The project is getting experienced construction advice from Dan Govan, principal at Govan Builders Inc. in Vienna. Govan, who has been a parishioner at Holy Comforter for 22 years, said church leaders asked him to bring his building knowledge to bear for the solar initiative.

“There was a little bit of a disconnect when they were researching and trying to get a solar-panel provider,” he said. “They could provide all of the panels and install them, but they didn’t have that connection [to get] the structure built to support this. That’s where I came in, to provide guidance and contractor services to kind of put the pieces together, kind of like building a house or building a remodel project.”

Govan interviewed companies that do such structural work and now is talking with electricians.

“It’s an exciting project for us,” Govan said. “We’re a home builder and remodeler in the Vienna area, but to be part of something new that’s in the area – and hopefully this will be the first of many – we’re excited to be helping out here.”

Church leaders interviewed three companies about executing the project and decided on Ipsun Solar.

“They do these all over the country,” Govan said. “I think we’re in good hands.”

Structural Solar LLC will provide the structure on which the panels will be placed in the parking lot, Strand said.

The solar array will be located on the church’s lower parking lot, a relatively flat, unshaded area with plentiful exposure to southern light. The equipment, which will be angled at heights ranging from 13 to 16 feet tall, will not be visible from Beulah Road, Govan said.

The array will be about 40-by-185 feet and have 235 panels, each of which will measure 45-by-49 inches and generate 585 watts’ worth of electricity.

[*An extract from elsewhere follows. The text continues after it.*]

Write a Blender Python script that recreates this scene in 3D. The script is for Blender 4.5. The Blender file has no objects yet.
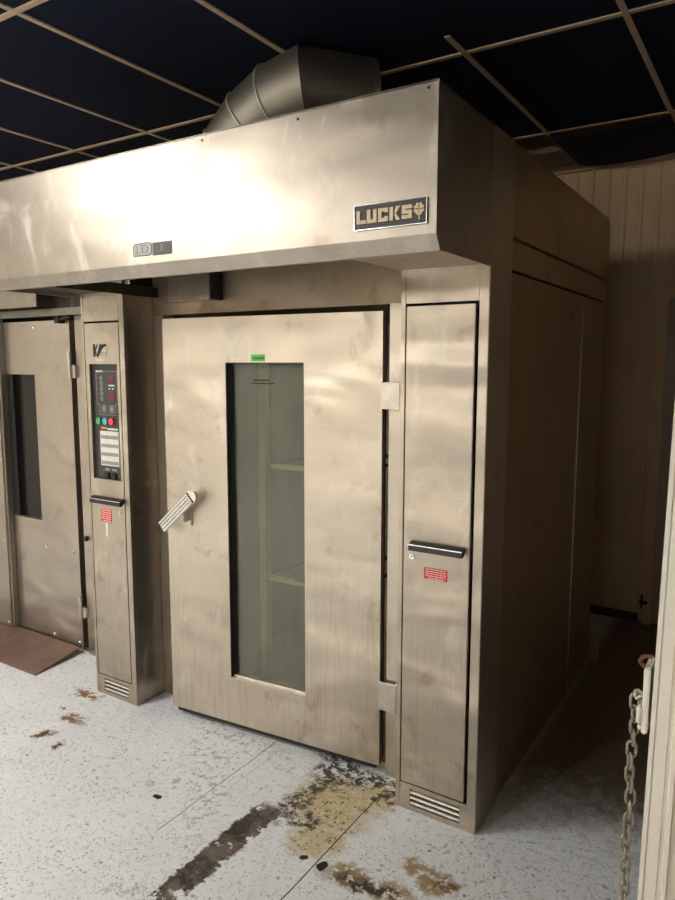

Church leaders anticipate the solar array annually will produce 175,000 kilowatt hours’ worth of electricity, or the equivalent of about 85 percent of the church’s 2020 baseline electricity use in 2020.

No parking spots will be sacrificed as a result of the project; the spaces under the array will be shaded from the sun.

The parking-lot solar array will bring the church to about 70 percent of its carbon-neutrality goal. To achieve the remaining 30 percent, church leaders would need to install solar panels on the roof of Holy Comforter’s chapel.

Strand said church leaders are grateful for Govan’s help with the project.

“It’s a supportive relationship,” Strand said. “He’s an excellent person to work with and he gets stuff done.”